Recent media coverage of the deaths of British soldiers in Afghanistan obscures an uncomfortable reality: that US/NATO forces are responsible for much – perhaps most – of the killing in Afghanistan today.
On 9-10 July, eight British soldiers were killed in Afghanistan. In their front-page headline the next day, the Guardian branded it “The bloodiest day”, while the Sunday Telegraph called it “the bloodiest 24 hours in Afghanistan.”
Only, of course, it wasn’t.
Indeed, it wasn’t even the bloodiest day in Helmand – where the eight soldiers were killed and where most British soldiers are based – or the bloodiest day involving British forces.
Bloodier days
On 22 June 2007, twenty-five civilians – including nine women and three young children – were killed by NATO airstrikes called in by British forces in the Gereskh district of Helmand. More civilians died in this single incident than the total number of British soldiers killed in the whole of July 2009 (22), but it generated no front-page headlines or heart-searching columns in the press.
Or take the 18 November 2007. According to eyewitnesses, eighteen civilians were killed during a night-time raid by a mixed force of foreign and Afghan troops helicoptered into the village of Toube, also in Helmand.
A month later, the Daily Telegraph reported that the British army was “taking seriously” claims that children were shot and several adult villagers had their throats cut. To my knowledge, this was the only report on the raid ever to appear in the British press.
Not isolated
And these aren’t isolated incidents.
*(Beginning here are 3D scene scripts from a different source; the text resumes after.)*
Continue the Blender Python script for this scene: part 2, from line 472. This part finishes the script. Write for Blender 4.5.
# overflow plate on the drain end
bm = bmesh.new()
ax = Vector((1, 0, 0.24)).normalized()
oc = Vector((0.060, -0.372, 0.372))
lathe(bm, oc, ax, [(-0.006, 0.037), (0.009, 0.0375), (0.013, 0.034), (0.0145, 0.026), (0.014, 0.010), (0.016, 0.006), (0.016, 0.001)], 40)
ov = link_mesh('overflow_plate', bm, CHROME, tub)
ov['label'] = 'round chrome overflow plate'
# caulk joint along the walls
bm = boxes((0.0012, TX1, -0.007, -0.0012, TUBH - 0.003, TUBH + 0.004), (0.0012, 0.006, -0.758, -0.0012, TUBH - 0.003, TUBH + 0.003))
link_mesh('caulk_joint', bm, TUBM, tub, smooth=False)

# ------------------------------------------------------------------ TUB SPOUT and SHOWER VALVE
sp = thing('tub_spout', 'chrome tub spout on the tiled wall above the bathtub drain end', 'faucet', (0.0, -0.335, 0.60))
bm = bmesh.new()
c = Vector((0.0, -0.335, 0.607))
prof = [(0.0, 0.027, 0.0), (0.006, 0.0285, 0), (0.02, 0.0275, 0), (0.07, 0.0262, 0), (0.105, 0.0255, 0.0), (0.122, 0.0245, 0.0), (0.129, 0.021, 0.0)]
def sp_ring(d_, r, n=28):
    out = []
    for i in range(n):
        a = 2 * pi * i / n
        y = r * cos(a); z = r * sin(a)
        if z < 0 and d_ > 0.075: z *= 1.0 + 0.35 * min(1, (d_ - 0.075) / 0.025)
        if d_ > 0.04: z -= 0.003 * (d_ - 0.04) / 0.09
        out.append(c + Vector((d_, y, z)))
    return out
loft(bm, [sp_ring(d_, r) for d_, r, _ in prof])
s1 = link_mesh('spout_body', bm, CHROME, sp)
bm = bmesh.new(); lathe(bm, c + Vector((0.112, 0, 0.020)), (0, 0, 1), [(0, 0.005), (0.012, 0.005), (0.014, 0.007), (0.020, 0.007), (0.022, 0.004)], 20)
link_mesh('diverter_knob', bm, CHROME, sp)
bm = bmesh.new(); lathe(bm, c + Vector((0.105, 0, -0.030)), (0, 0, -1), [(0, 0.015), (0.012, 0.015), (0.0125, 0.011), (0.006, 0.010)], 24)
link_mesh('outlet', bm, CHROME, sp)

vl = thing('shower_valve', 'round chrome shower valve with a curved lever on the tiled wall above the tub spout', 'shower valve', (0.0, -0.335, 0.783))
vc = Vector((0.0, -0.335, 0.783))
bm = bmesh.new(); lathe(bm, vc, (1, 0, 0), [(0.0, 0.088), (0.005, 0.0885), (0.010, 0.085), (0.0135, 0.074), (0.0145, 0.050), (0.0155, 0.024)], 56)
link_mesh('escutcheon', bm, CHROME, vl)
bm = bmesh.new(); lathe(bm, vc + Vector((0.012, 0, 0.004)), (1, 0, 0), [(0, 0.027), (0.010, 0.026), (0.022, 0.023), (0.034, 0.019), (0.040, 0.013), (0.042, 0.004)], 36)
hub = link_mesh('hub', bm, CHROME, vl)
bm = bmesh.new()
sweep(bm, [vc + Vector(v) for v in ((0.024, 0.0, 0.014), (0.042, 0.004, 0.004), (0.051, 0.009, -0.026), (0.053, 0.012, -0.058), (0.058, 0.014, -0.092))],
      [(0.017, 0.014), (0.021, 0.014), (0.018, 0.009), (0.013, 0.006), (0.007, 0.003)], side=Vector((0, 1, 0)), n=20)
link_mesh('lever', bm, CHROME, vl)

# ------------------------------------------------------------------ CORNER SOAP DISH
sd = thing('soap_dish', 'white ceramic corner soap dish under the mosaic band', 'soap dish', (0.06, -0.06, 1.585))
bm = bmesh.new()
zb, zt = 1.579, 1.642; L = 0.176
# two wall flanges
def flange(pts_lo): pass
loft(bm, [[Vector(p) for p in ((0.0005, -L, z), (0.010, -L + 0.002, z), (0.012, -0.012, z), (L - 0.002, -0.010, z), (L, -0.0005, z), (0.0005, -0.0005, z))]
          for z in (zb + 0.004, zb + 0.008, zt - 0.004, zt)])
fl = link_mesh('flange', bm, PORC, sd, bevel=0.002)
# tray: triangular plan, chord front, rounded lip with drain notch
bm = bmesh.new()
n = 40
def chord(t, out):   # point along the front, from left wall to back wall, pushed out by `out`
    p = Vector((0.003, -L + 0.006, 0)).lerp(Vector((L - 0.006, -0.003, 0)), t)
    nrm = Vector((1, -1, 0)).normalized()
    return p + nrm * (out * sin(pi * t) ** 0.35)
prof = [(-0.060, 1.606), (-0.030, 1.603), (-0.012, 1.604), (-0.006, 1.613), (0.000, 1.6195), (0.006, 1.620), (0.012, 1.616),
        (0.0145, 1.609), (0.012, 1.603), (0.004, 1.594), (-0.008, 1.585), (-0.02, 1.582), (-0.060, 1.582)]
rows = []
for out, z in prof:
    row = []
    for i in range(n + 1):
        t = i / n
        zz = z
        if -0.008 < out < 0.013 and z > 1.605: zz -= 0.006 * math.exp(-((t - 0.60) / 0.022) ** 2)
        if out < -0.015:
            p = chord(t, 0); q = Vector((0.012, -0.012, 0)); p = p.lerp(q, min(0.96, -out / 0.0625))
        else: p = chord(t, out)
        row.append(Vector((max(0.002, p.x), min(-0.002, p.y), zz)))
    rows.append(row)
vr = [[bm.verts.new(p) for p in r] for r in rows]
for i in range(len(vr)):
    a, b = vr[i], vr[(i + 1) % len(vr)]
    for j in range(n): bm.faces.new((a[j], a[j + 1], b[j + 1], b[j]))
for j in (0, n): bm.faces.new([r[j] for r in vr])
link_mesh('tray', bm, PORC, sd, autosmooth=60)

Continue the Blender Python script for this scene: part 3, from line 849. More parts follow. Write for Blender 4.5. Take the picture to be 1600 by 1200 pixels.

Writing in favour of the war in the wake of the eight soldiers’ deaths, Tim Collins – the former Army Colonel, best-known for his “inspirational” speech to British troops on the eve of the 2003 invasion of Iraq – observed that, during its escalation in Afghanistan in 2006, the British conducted “a remote, faceless war” in which “[b]ombing by aircraft, artillery and drones was the order of the day at the least sign of what could be enemy”. Collins coyly noted that this “went down badly with the civilian population.” Others have been more forthcoming.
In a December 2006 report, the pro-war Senlis Council (now renamed) noted that, based on their interviews in the field, as many as 2,000-3,000 Afghan civilians might have been killed by US/NATO air strikes in southern Afghanistan during 2006, and that “famine” was widespread there, “directly triggered by the international community’s policies in the region” – in particular, “the devastation of Afghan villagers’ livelihoods by intense bombing campaigns and… poppy eradication”. Despite Senlis’ establishment credentials, these conclusions were met by a deafening media silence.
Not ancient history
Nor is this just a matter of ancient history. The MoD recently admitted paying compensation to the families of 104 civilians killed during battles between the British and the Taliban during the 18-month period January 2008-June 2009 – and these figures probably represent only a small fraction of the number of Afghan civilians killed and injured by British forces in Afghanistan (claims relating to another 113 deaths were rejected).
Not just civilians
Pro-government forces (the US, UK, NATO and their Afghan proxies) were responsible for at least 30.5% of the civilian deaths logged by the UN during the period 1 January-30 June 2009, and if we count not just civilians but members of the Taliban, then US-led forces may well be responsible for the majority of the killing.
Military sources have claimed that between mid-2006 and April 2008, British forces in Afghanistan killed 7,000 “Taliban”. Moreover, between August 2006 and April 2009, these forces fired more than 12 million bullets – including more than 150,000 rounds fired by attack helicopters – and one recent report mentioned in passing that a team of British snipers had “killed 18 Afghans in one afternoon”.
Noble endeavours
As in Iraq, because of the way in which the media has framed the war, most members of the public are probably unaware of either the scale of the carnage that has been wrought by US/UK airstrikes, or the fact that the US has been running what are, in effect, death squads. The reasons for this are not hard to discern. That British soldiers are brave heroes and that “we” support them in their (necessarily) noble endeavours, are unquestionable presuppositions of almost all media coverage.
Therefore, anything that conflicts with these assumptions must be sidelined or ignored. Until the record is set straight, further British deaths are as likely to be used to boost calls for further escalation (more troops, more equipment and so on) as they are to boost calls for withdrawal.